Il est compliqué de parler d’un livre aussi introspectif. Dans Journal de ma solitude, Kabi Nagata parle de ses relations avec ses parents, de son sentiment de solitude, des conséquences de la publication de Solitude d’un autre genre, de ses dépendances, de son mal-être…
Je tiens à préciser que je n’ai pas lu son précédent manga, Solitude d’un autre genre, dont le récit, lui aussi autobiographique, est lié car il y a des conséquences sur la vie de Kabi Nagata suite à sa publication. Ce n’est pas particulièrement gênant de ne pas l’avoir lu, me semble-t-il, mais, qui sait, peut-être que si j’avais lu ce manga, j’aurais un avis plus tranché sur Journal de ma solitude.
Maintenant, commençons par le dessin. Pour le coup, on accroche ou pas. Grâce à une histoire indépendante à la fin de cet épais (et très grand) manga, on peut voir ce que donne le style plus travaillé (ou plutôt avec des outils plus variés) de Kabi Nagata : du noir, du blanc, du gris clair, du gris foncé, des détails vestimentaires, un peu aussi dans les décors, des ombres… Pour le récit de Journal de ma solitude, c’est du noir, du blanc et un rose pâle ; si certaines cases sont peaufinées, d’autres au contraire sont d’une grande sobriété. Surtout, globalement, les personnages ont un trait épuré, sans réels détails. Les chapitres ayant été dans un premier temps publiés sur le net, je me demande si cela n’a pas influencé le trait de Nagata. Pour ce que j’en ai pensé, ma foi, ça ne m’a pas déplu et certaines planches sont assez marquantes de par le soin qui leur a été apporté. Par ailleurs, l’aspect assez mignon du dessin est plutôt bienvenu, permettant d’adoucir quelque peu le propos – mais sans adoucir le mal-être de la mangaka.
Au sujet du récit, Kabi Nagata ne nous épargne rien. Je vous parlais à l’instant de mal-être mais c’est bien trop vague : il y a bien sûr la solitude qu’elle ressent, alors même qu’elle vit encore chez ses parents, mais il y a aussi sa dépression, la rancœur de sa famille qu’elle sent à son égard, ses échecs à vivre seule, ses tentatives de suicide, son alcoolisme et son pipi au lit, etc. Et tout ce mal-être qui suinte presque des pages, la mangaka nous le transmet presque. Certes, le livre fait 340 pages mais ce n’est pas ça qui fait que j’ai mis du temps à le lire : c’est parce que c’était dur et déstabilisant. Autant, au début, j’avais une empathie forte pour Kabi Nagata mais cela s’est transformé, petit à petit, en gêne.
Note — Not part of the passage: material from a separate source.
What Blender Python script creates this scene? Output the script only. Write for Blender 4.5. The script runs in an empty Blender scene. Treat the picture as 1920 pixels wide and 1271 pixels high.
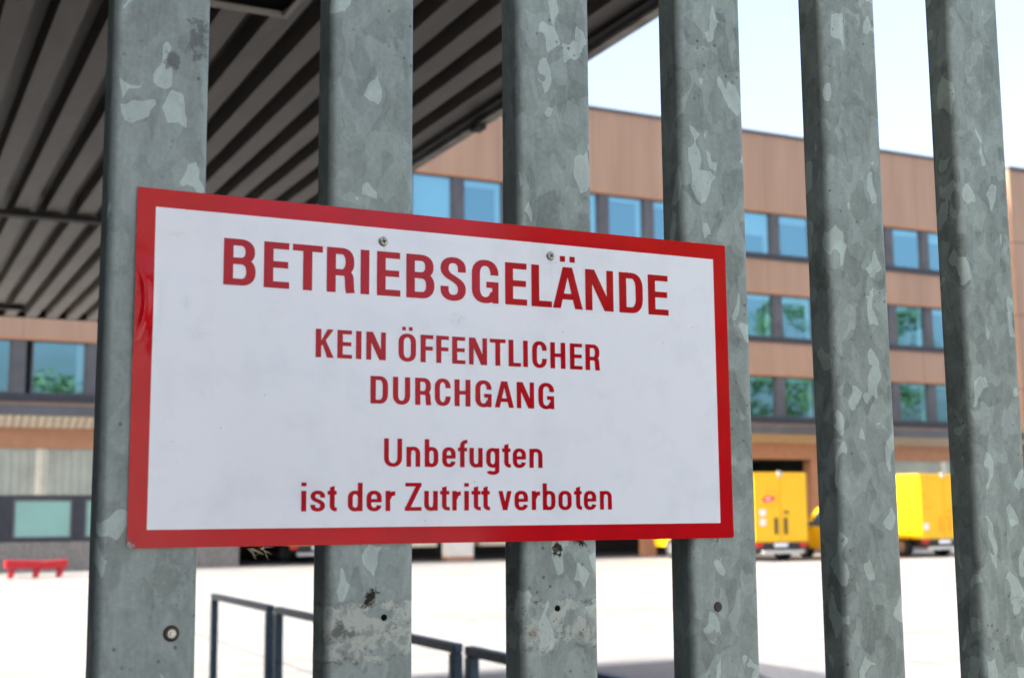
import bpy, bmesh, math, random
from mathutils import Vector, Matrix
from mathutils.geometry import delaunay_2d_cdt
random.seed(7)
R = math.radians
S = bpy.context.scene
COL = S.collection

# ------------------------------------------------------------------ camera
cam_d = bpy.data.cameras.new("camera"); cam = bpy.data.objects.new("camera", cam_d); COL.objects.link(cam)
S.camera = cam
YAW, PIT, ROL = .4596, .1337, -.0082
CAM = Vector((-.1627, -.9181, 1.6))
_fw = Vector((math.sin(YAW)*math.cos(PIT), math.cos(YAW)*math.cos(PIT), math.sin(PIT)))
_r = Vector((math.cos(YAW), -math.sin(YAW), 0)); _u = _r.cross(_fw)
_r2 = _r*math.cos(ROL)+_u*math.sin(ROL); _u2 = -_r*math.sin(ROL)+_u*math.cos(ROL)
M3 = Matrix((_r2, _u2, -_fw)).transposed()
cam.matrix_world = Matrix.Translation(CAM) @ M3.to_4x4()
cam_d.sensor_width = 36; cam_d.lens = 46.08; cam_d.clip_end = 2000; cam_d.clip_start = .01
cam_d.dof.use_dof = True; cam_d.dof.focus_distance = 1.2; cam_d.dof.aperture_fstop = 10.0

# ------------------------------------------------------------------ light
SUN_EL, SUN_DX, SUN_DY = 36, -1.0, .085          # towards the sun: from the left, a touch behind the facade
sun_dir = Vector((SUN_DX, SUN_DY, 0)).normalized()*math.cos(R(SUN_EL)) + Vector((0, 0, math.sin(R(SUN_EL))))
W = bpy.data.worlds.new("World"); S.world = W; W.use_nodes = True
nt = W.node_tree; bg = nt.nodes["Background"]
sky = nt.nodes.new("ShaderNodeTexSky"); sky.sky_type = 'NISHITA'; sky.sun_disc = False
sky.sun_elevation = R(SUN_EL); sky.sun_rotation = math.atan2(SUN_DX, SUN_DY)
sky.air_density = 1.0; sky.dust_density = 6.0; sky.ozone_density = 1.0
hsv = nt.nodes.new("ShaderNodeHueSaturation"); hsv.inputs["Saturation"].default_value = .78; hsv.inputs["Value"].default_value = 1.32
nt.links.new(sky.outputs[0], hsv.inputs["Color"]); nt.links.new(hsv.outputs[0], bg.inputs[0]); bg.inputs[1].default_value = .15
sd = bpy.data.lights.new("sun", 'SUN'); sd.energy = 5.0; sd.angle = R(.5); sd.color = (1, .95, .87)
so = bpy.data.objects.new("sun", sd); COL.objects.link(so); so.location = (-20, 5, 30)
so.rotation_euler = sun_dir.to_track_quat('Z', 'Y').to_euler()
S.view_settings.view_transform = 'Standard'; S.view_settings.look = 'None'
S.view_settings.gamma = 1; S.view_settings.exposure = 1.42
S.cycles.max_bounces = 8; S.cycles.diffuse_bounces = 4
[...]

Je trouve ça fort et courageux de sa part de nous partager tout cela mais, pfiou, il faut s’accrocher ! Heureusement, il y a des moments (bien trop rares) qui apportent du bonheur à Nagata, et cette dernière nous le transmet (on se réjouit pour elle) ; c’est ce qui m’a permis de tenir jusqu’au bout. Pour ce qui est de la gêne, ce n’est pas un sentiment de honte mais plutôt le fait de se retrouver oppressé·e par tout ce mal-être, toute cette détresse. L’empathie n’est jamais bien loin mais on finit par étouffer, par ne plus pouvoir soutenir Nagata tant on a du mal à rester soi-même debout devant tout ce déferlement de peur, de reproches, de déceptions, de dépression.
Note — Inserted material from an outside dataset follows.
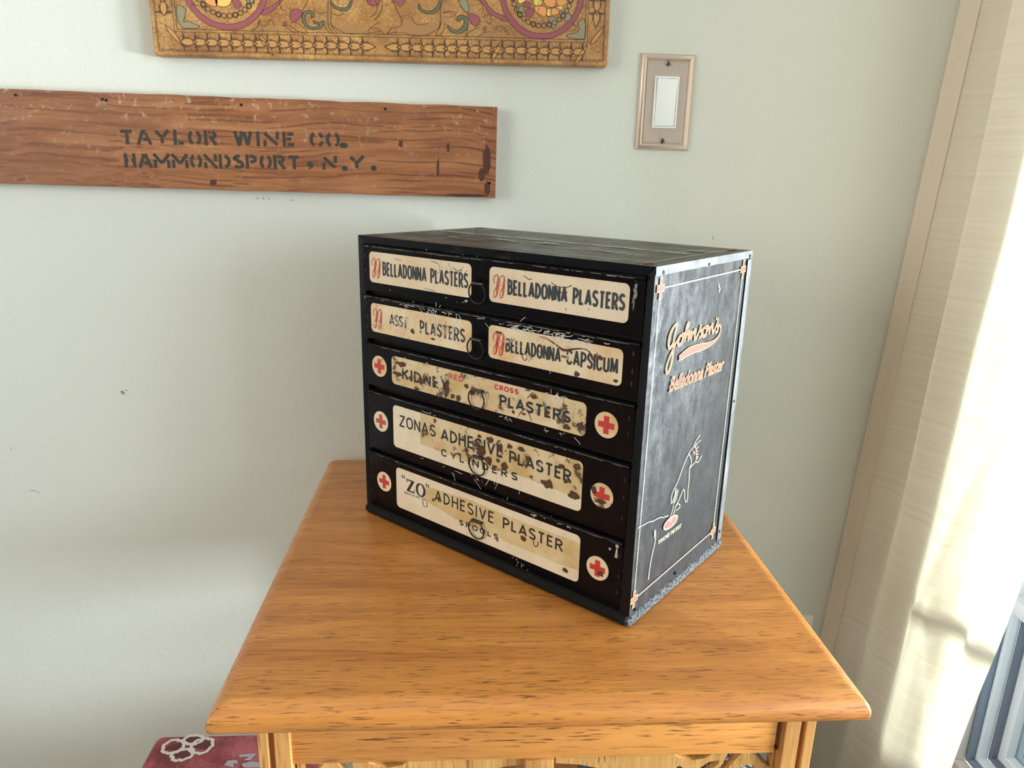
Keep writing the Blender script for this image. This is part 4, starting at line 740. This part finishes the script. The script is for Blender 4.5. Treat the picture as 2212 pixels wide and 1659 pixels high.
def jj(mb, x, z, s, f):
    """looped J & J monogram"""
    J_ = [(.16, .60), (.05, .74), (.14, .92), (.34, 1.0), (.46, .88), (.42, .60), (.38, .35), (.34, .12), (.22, .0), (.10, .06), (.14, .30), (.50, .58)]
    for ox in (0, .52): P, w__ = smooth_path([(x+(a+ox)*s*.66, z+b*s) for a, b in J_], 5, [.8, 1.1, 1.1, 1.1, 1.9, 3.2, 3.2, 2.0, 1.2, 1.0, .9, .8]); mb.ribbon(P, w__, f)
    mb.ribbon(smooth_path([(x+s*.30, z+s*.42), (x+s*.36, z+s*.55), (x+s*.32, z+s*.40), (x+s*.40, z+s*.42)], 3), .6, f)
drawers = [('D1', 277.2, 332.0), ('D2', 219.8, 273.2), ('D3', 161.6, 215.6), ('D4', 78.0, 156.2), ('D5', .4, 76.0)]
labels = ['top drawer with two clean cream labels', 'second drawer with two badly scratched labels', 'third drawer with one narrow rusted label between red crosses', 'fourth drawer with a tall label, half yellowed and rust-spotted', 'lowest drawer with a tall cream label and a tape stain']
DR = {}
for (k, z0, z1), lab in zip(drawers, labels):
    dr = M(); rings = []
    x0, x1 = .0062, xr(Z((z0+z1)/2))
    prof = [(.009, z0+.6), (.0022, z0+.4), (YD, z0+1.2), (YD, z1-5.2), (.0010, z1-4.2), (-.0004, z1-3.2), (-.0010, z1-2.0), (-.0006, z1-.8), (.0008, z1), (.004, z1), (.009, z1-.4)]
    for i in range(25):
        x = x0+(x1-x0)*i/24; e = .0003*noise.noise(v3(x*25, z1, 0)); rings.append([(x, y+(e if y < .004 else 0), Z(z)+(.0006*noise.noise(v3(x*12, z1, 5)) if z > z1-6 else 0)) for y, z in prof])
    dr.loft(rings); o = dr.build('drawer', BPF, cab, smooth=True, ang=40); o['label'] = lab; DR[k] = o
    # tray behind the front
    M().box(.0095, x1-.003, .0092, .0116, Z(z0+1.5), Z(z1-3)).build('drawer_tray', BP, o)
def labelplate(D_, x0, x1, z0, z1, mat):
    m_ = M(); P = rrect(x0, x1, z0, z1); m_.loft([[fl(0)(*p) for p in P], [fl(1.6)(*p) for p in P]]); return m_.build('label_plate', mat, DR[D_])
labelplate('D1', 17.0, 176.4, 288.5, 324.0, CR1); labelplate('D1', 201, 363.6, 288.4, 324.0, CR1)
labelplate('D2', 17.2, 177.4, 229.6, 264.0, CR2); labelplate('D2', 201, 361.2, 229.4, 264.3, CR2)
labelplate('D3', 51.3, 325.3, 171.4, 205.6, CR3); labelplate('D4', 51.8, 324.8, 91.7, 145.1, CR4); labelplate('D5', 55, 326.3, 12.7, 65.7, CR4)
tp_ = M(); tp_.poly([fl(2.2)(*p) for p in ((98, 106.5), (150, 104.2), (210, 105.5), (252, 109), (300, 106.5), (324.7, 105.5), (324.7, 139.5), (319, 145), (98, 145))]); tp_.build('yellowed_patch', CR5, DR['D4'])
tp_ = M(); tp_.poly([fl(2.2)(*p) for p in ((104, 36.5), (160, 27.5), (230, 26), (300, 25), (326.2, 27), (326.2, 58), (250, 57), (180, 59), (108, 55))]); tp_.build('yellowed_patch', CR6, DR['D5'])
tp_ = M(); tp_.poly([fl(2.3)(*p) for p in ((100, 229.8), (200.2-26, 229.8), (177, 233), (177, 250), (150, 246), (110, 240))]);
L3_ = fl(3)
def text(D_, s, a, b, hh, st, ink, gap=.20, **k):
    m_ = M(); letters(m_, s, a[0], a[1], b[0], b[1], hh, st, L3_, gap=gap, **k); return m_.build('lettering', BLKINK[ink], DR[D_])
text('D1', 'BELLADONNA PLASTERS', (40.8, 298.1), (171.0, 298.0), 16.0, 2.35, 'clean', .30); text('D1', 'BELLADONNA PLASTERS', (226.2, 298.0), (358.6, 299.2), 15.6, 2.6, 'clean', .30)
text('D2', 'ASST', (50.4, 241.9), (79, 241.6), 13.2, 2.0, 'heavy', .24); text('D2', 'PLASTERS', (100.6, 239.6), (167.2, 239.4), 15.0, 2.3, 'mid', .30)
text('D2', 'BELLADONNA', (225.0, 239.3), (292.0, 239.5), 14.8, 2.3, 'light', .28); text('D2', 'CAPSICUM', (300.6, 239.6), (355.8, 240.0), 15.2, 2.3, 'light', .28); text('D2', 'AND', (293.4, 245.2), (299.6, 245.2), 3.0, .5, 'light', .2)
text('D3', 'KIDNEY', (70.2, 180.2), (143.2, 180.0), 13.4, 2.7, 'heavy', .28); text('D3', 'PLASTERS', (218.8, 180.0), (306.6, 181.0), 12.4, 2.6, 'light', .26)
text('D4', 'ZONAS', (63.6, 120.0), (122.4, 120.8), 14.6, 2.1, 'clean', .26); text('D4', 'ADHESIVE', (132.8, 120.0), (222.8, 122.0), 14.8, 2.5, 'mid', .26); text('D4', 'PLASTER', (233.4, 120.2), (310.8, 119.6), 13.6, 2.5, 'light', .26); text('D4', 'CYLINDERS', (133.2, 100.8), (243.2, 101.7), 9.0, 1.8, 'clean', .46)
text('D5', 'ADHESIVE', (122.4, 41.3), (211.8, 41.2), 14.2, 2.0, 'clean', .30); text('D5', 'PLASTER', (226.6, 41.0), (304.4, 40.6), 13.2, 2.2, 'clean', .28); text('D5', 'SPOOLS', (161.4, 23.0), (218.8, 23.8), 6.8, 1.5, 'clean', .42)
# the "ZO" in slab capitals with quotation marks
zm = M()
for P, w_ in (([(73.5, 54.2), (86.6, 54.2)], 1.7), ([(73.5, 40.2), (86.8, 40.2)], 1.7), ([(74.0, 53.4), (74.0, 50.6)], 1.1), ([(86.3, 41.0), (86.3, 44.2)], 1.1)): zm.ribbon(P, w_, L3_)
zm.poly([L3_(*p) for p in ((82.2, 53.8), (86.6, 53.8), (78.2, 40.6), (73.6, 40.6))])
ov = oval(1.0); q = [(91.2+a*13, 39.4+b*15.6) for a, b in arc(.5, .5, .5, .5, 0, 360, 32)]; zm.ribbon(q, [1.3+2.3*abs(math.cos(2*math.pi*i/32)) for i in range(33)], L3_)
for bx_ in (66.2, 69.6): zm.disc((bx_, 55.0), 1.1, L3_, 12); zm.ribbon([(bx_-.8, 55.4), (bx_-.5, 57.2), (bx_+.8, 58.4)], .8, L3_)
for bx_ in (107.2, 110.6): zm.disc((bx_, 57.2), 1.1, L3_, 12); zm.ribbon([(bx_+.8, 56.8), (bx_+.5, 55.2), (bx_-.6, 54.0)], .8, L3_)
zm.build('lettering', BLKINK['light'], DR['D5'])
font_mesh('lettering', "REG'D U.S. PAT. OFF.", 3.4, lambda a, b: L3_(69.2+a, 34.6+b+a*.035), BLKINK['clean'], DR['D5'], spread=37, offset=.05)
for D_, x, z, s, mt in (('D1', 20.6, 294.2, 22.5, ORI), ('D1', 205.8, 293.6, 22.8, ORI), ('D2', 20.6, 234.6, 23, REDI), ('D2', 206.4, 234.2, 23, REDX)):
    m_ = M(); jj(m_, x, z, s, L3_); m_.build('monogram', mt, DR[D_])
m_ = M(); letters(m_, 'RED', 144.6, 195.2, 165.2, 194.9, 6.8, 1.5, L3_, gap=.3); m_.build('lettering', REDI, DR['D3'])
m_ = M(); letters(m_, 'CROSS', 210.8, 196.4, 241.8, 196.9, 5.8, 1.5, L3_, gap=.28); m_.build('lettering', REDX, DR['D3'])
for D_, x, z, mt in (('D3', 29.4, 188.2, CR2), ('D3', 348.0, 189.2, CR2), ('D4', 29.4, 118.2, CR4), ('D4', 347.8, 116.8, CR3), ('D5', 32.4, 39.2, CR1), ('D5', 348.0, 37.9, CR1)):
    m_ = M(); P = [(x+12.9*math.cos(2*math.pi*k/36), z+12.9*math.sin(2*math.pi*k/36)) for k in range(36)]; m_.loft([[fl(0)(*p) for p in P], [fl(1.6)(*p) for p in P]]); m_.build('round_label', mt, DR[D_])
    m_ = M(); a_, b_ = 2.9, 8.9; m_.poly([L3_(x+p, z+q) for p, q in ((-a_, -b_), (a_, -b_), (a_, -a_), (b_, -a_), (b_, a_), (a_, a_), (a_, b_), (-a_, b_), (-a_, a_), (-b_, a_), (-b_, -a_), (-a_, -a_))]); m_.build('red_cross', REDX if D_ != 'D4' or x > 100 else REDI, DR[D_])
# D-shaped wire pulls
for D_, x, z in (('D1', 187.4, 295.4), ('D2', 185.6, 236.4), ('D3', 187.8, 181.0), ('D4', 189.8, 105.0), ('D5', 189.6, 27.6)):
    pu = M(); r = .0112; P = [(x/1000+r*math.cos(math.radians(a)), -.0022-.001*math.cos(math.radians(a-90)), Z(z)+r*math.sin(math.radians(a))) for a in range(128, 128+285, 12)]
    P = P+[(x/1000+.0066, -.0018, Z(z)+.0094), (x/1000-.0066, -.0018, Z(z)+.0094)]; pu.tube(P, .00085, 8, closed=True); pu.build('ring_pull', WIRE, DR[D_], smooth=True, ang=60)
    st_ = M(); st_.box(x/1000-.0078, x/1000+.0078, -.0034, YD, Z(z)+.0084, Z(z)+.0112); st_.build('pull_staple', plain('staple_tin', (.035, .022, .018), .4), DR[D_], bevel=.0009)
# stamped slots at the drawer ends
for D_, zs in (('D1', (318, 302)), ('D2', (262, 246, 234)), ('D3', (201, 186)), ('D4', (140, 122, 100)), ('D5', (60, 38, 20))):
    for z in zs:
        for x in ((9.5,) if D_ in ('D1',) else (9.5, 371.5)):
            m_ = M(); m_.disc((x, z), .9, fl(.6), 10, 2.6); m_.build('stamped_slot', plain('slot_black', (.002, .002, .002), .3), DR[D_])
# stains, flakes and scratches with a shape of their own
def stains(D_, L, mat=RUST, layer=4, rough=.7):
    for i, (x, z, a, b) in enumerate(L): m_ = M(); blob(m_, (x, z), a, b, fl(layer+.03*i), x*.37+z, rough=rough); m_.build('stain', mat, DR[D_])
m_ = M(); P, w__ = smooth_path([(263, 262), (275, 261), (286, 257), (296, 253), (306, 255.5), (318, 258), (325, 256), (330, 250), (334, 257)], 4, [.3, .8, 1.6, 2.6, 1.8, 1.2, 1.5, 3.4, .5]); m_.ribbon(P, w__, fl(4)); m_.build('stain', RUST, DR['D2'])
m_ = M(); m_.ribbon(smooth_path([(245.5, 240), (246.5, 236.2), (249.5, 234.6), (252, 237), (251.5, 240)], 4), .8, fl(4)); m_.build('stain', RUST, DR['D2'])
stains('D2', [(312, 232.2, 3.2, 2.4), (337, 252, 3.4, 2.2), (88, 240, 3.5, 2.5), (215, 258, 4, 1.4), (120, 236, 3, 1.2), (355, 234, 2.4, 1.5)])
stains('D3', [(139, 181, 4.4, 7), (93, 173, 4.5, 2), (150, 176, 3.2, 3), (159, 176, 3, 3.6), (171, 192, 3.2, 2.5), (179, 186, 3, 2.8), (66, 198, 10, 3), (61, 185, 8, 2.2), (303, 176.5, 4, 3.4), (320, 182, 4.5, 4), (84, 184, 3, 3), (236, 177, 2.0, 2), (262, 199, 4.2, 2.4), (250, 178, 2.4, 1.4), (100, 184, 3.5, 5), (122, 184, 3, 2), (280, 186, 2.5, 2)])
m_ = M(); m_.ribbon(smooth_path([(242, 173), (247, 180), (252, 184), (257, 179), (260, 173)], 4), .9, fl(4)); m_.ribbon(smooth_path([(254, 196), (261, 203), (268, 198)], 3), .8, fl(4)); m_.build('stain', RUST, DR['D3'])
stains('D4', [(193, 121, 6, 6.5), (184, 129, 5, 4), (204, 114, 5, 4.5), (217, 118, 3, 2.5), (226, 113.6, 4.2, 5), (206, 139, 5, 3.6), (220, 134, 4, 5), (232, 138, 4, 3), (240, 126, 3.4, 2.4), (248, 139, 5, 2.4), (257, 130, 2.6, 3), (284, 110.6, 8.5, 5.2), (315, 107.6, 6.5, 4.6), (306, 120, 4, 2.6), (318, 139, 4, 3), (300, 134, 4, 2.4), (262, 112, 2, 1.4), (171, 118, 3, 3), (167, 131, 3, 2), (122, 141, 2, 2.4), (346, 110.5, 8, 3.4), (339, 120, 3, 5), (190, 139, 2.6, 2.2), (160, 110, 4, 1.4)])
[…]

Au final, je ne sais pas trop quoi penser de Journal de ma solitude. C’est tellement personnel et introspectif que j’ai l’impression d’entrer dans l’intimité d’une inconnue, et il y a tellement d’émotions vives et dures que j’ai été débordée. Il y a des réflexions intéressantes, notamment autour de la solitude et de la dépendance aux autres mais je ne sais pas sûre que ça vaut la peine de subir tout ce mal-être. Lire ou ne pas le lire : feuilletez-le, lisez peut-être les premiers chapitres, et voyez si vous voulez poursuivre.